With the Academy Awards only a few weeks away, a Vancouver church is launching a sermon series on Oscar-nominated films The Revenant, Spotlight, Inside Out and The Big Short.

For several years now, St. Andrew's-Wesley United Church has been exploring scripture through the lens of blockbuster movies — which Rev. Gary Paterson said often address significant questions about life.

Paterson said the films chosen for this year's series — which begins on Sunday, Feb. 21 — offer perspectives that challenge the congregation.

st andrews

Gary Paterson is the reverend of St. Andrew’s-Wesley United Church. (Charlie Cho/CBC)

That meant discussing Best Picture nominee The Revenant, even if, as Paterson said, it was "hard to watch."

The Revenant

'When a movie gets 12 nominations … it's something you need to deal with, because it's right there in the culture," Paterson told host Stephen Quinn on The Early Edition.

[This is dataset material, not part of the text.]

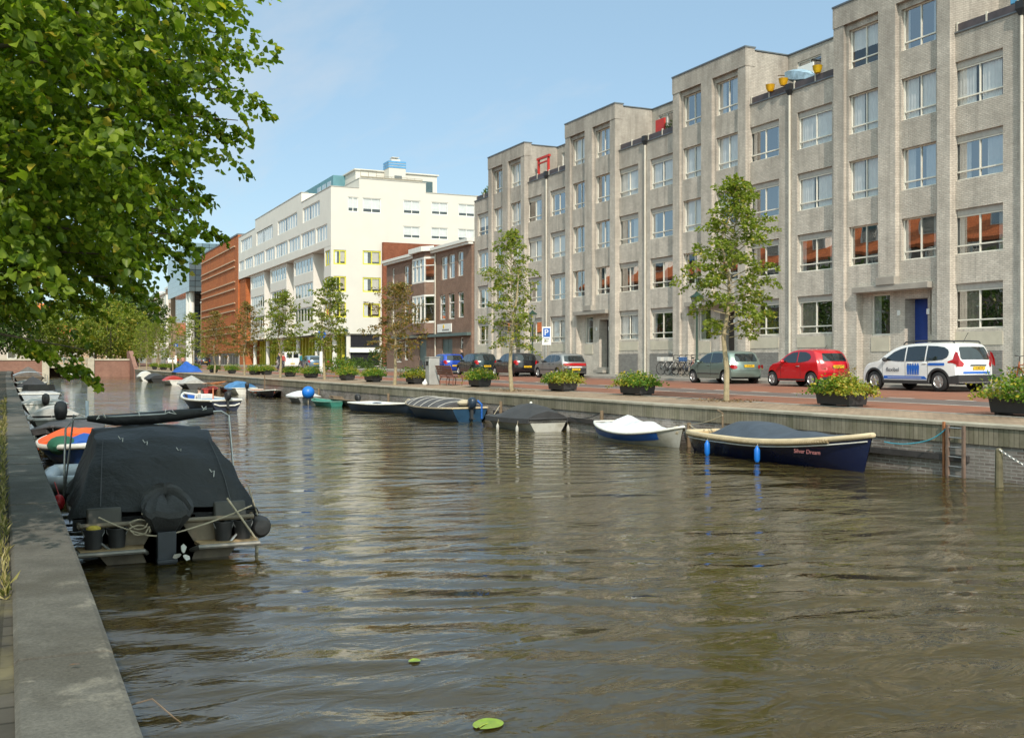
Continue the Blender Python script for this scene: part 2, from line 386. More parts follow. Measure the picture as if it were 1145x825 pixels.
struct(s, 'road_marking', white_line, smooth=0)
s = MB(); s.box(29.35, -58, 1.1, 29.5, YE, 1.335); struct(s, 'kerb', kerb_m, smooth=0)
s = MB(); s.grid([[(29.5, y, 1.33), (36.5, y, 1.49)] for y in (-58, 120, YE)]); struct(s, 'pavement', pav_walk, smooth=0)

# ------------------------------------------------------------------ quay walls
quay_brick = brickmat('quay_bricks', (.15,.12,.105), (.24,.205,.185), (.30,.28,.26), .22, .066, .012, .6, (.33,.31,.30,.6), .7, .9, .35, (.09,.10,.055,.55))
soldier_m = brickmat('soldier_course', (.185,.165,.12), (.25,.22,.165), (.12,.105,.075), .105, .5, .008, .5, (.33,.30,.23,.5), .9, .9, .35, (.09,.095,.045,.7), sq=True)
cap_m = M('coping_concrete', (.36,.325,.26), .9, .2, 2.5, .25, 50, dirt=(.22,.20,.14,.7), dscale=1.2)
q = thing('quay_wall', 'long brick quay wall with pale coping on the street side of the canal', 'quay wall')
YQ = [y for y in range(-58, 146, 4)] + [146]
s = MB(); s.grid([[(qx(y)+.06, y, -1.2), (qx(y)+.06, y, .66)] for y in YQ]); s.build('brick_face', quay_brick, q, smooth=0, recalc=False)
s = MB(); s.loft([[(qx(y)+.03, y, .655), (qx(y)+.03, y, .985), (qx(y)+.35, y, .985), (qx(y)+.35, y, .655)] for y in YQ]); s.build('soldier_course', soldier_m, q, smooth=0)
s = MB(); s.loft([[(qx(y), y, .987), (qx(y), y, CAPZ-.012), (qx(y)+.015, y, CAPZ), (qx(y)+.36, y, CAPZ), (qx(y)+.36, y, .987)] for y in YQ]); s.build('coping', cap_m, q, smooth=0)
plank = M('dark_fender_plank', (.045,.04,.04), .8, .25, 5, .3, 30)
for a, b2 in ((14.6, 17.2), (9.5, 13.2), (26.5, 31.2), (31.6, 35)):
    s = MB()
    n_ = 5
    s.loft([[(qx(y)+.058, y, .30), (qx(y)-.02, y, .30), (qx(y)-.02, y, .42), (qx(y)+.058, y, .42)] for y in [lerp(a, b2, i/n_) for i in range(n_+1)]]); s.build('fender_plank', plank, q, smooth=0)
lq = thing('quay_wall', 'low stone kerbed quay wall in the shade at the near bank', 'quay wall')
def flagmat():
    m, nt, b, out = newmat('worn_coping_stone'); pos = N(nt, 'ShaderNodeNewGeometry').outputs['Position']
    f = noise(nt, pos, 3, 8, .7); g2 = noise(nt, pos, 55, 4, .7); st = noise(nt, pos, .9, 5, .65, .5)
    c = mix(nt, (.085,.080,.070), (.15,.142,.125), ramp(nt, f, [(.3, 0.), (.7, 1.)]))
    c = mix(nt, c, (.085,.078,.065), mix(nt, (0,0,0), (.85,.85,.85), ramp(nt, st, [(.48, 0.), (.62, 1.)])))
    c = mix(nt, c, (.33,.30,.245), mix(nt, (0,0,0), (.65,.55,.55), ramp(nt, noise(nt, pos, 1.9, 6, .75), [(.58, 0.), (.72, 1.)])))
    c = mix(nt, c, ramp(nt, g2, [(.3, .7), (.7, 1.25)]), 1., 'MULTIPLY')
    L(nt, c, b.inputs['Base Color']); b.inputs['Roughness'].default_value = .88; b.inputs['Specular IOR Level'].default_value = .3
    n1 = bumpn(nt, b, g2, .5, .01); bumpn(nt, b, f, .5, .03, n1); return m
flag_m = flagmat()
yy = [-20];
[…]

"At first I thought, 'I'm going to preach against it'. It's almost the classic model of the American hero struggling against almost insurmountable odds to survive and win the day," he said.

"But then I went to see it a second time … it actually has more impact the second time when you realize there's far more subtlety."

That subtlety — and the message Paterson will be preaching on — relates to people's relationship with the natural world and each other.

"How do you contrast First Nations survival with essentially first-wave capitalism moving into the Wild West? First Nations people say, 'You're taking the land. You're taking the animals. You're taking us.'"

Social structures and complicity

Paterson said Spotlight — the true story of how the Boston Globe uncovered systemic child sex abuse by numerous Roman Catholic priests — was another tough movie to choose for a sermon topic, as it "strikes close to home."

"We in the United Church have an awful lot to repent about our involvement in residential schools where incredible abuse seemed to be just be below the surface and yet there was a cover up," he said.

He said Spotlight deals with the issue of "people knowing and yet choosing to look the other way."

"Sin … is not something that just nasty, evil individuals do on their own. There's a social structure that makes us all complicit."

He said the same logic can be applied to an issue like climate change.

"It isn't until the last decade or two that climate change is exploding around us that we pay attention."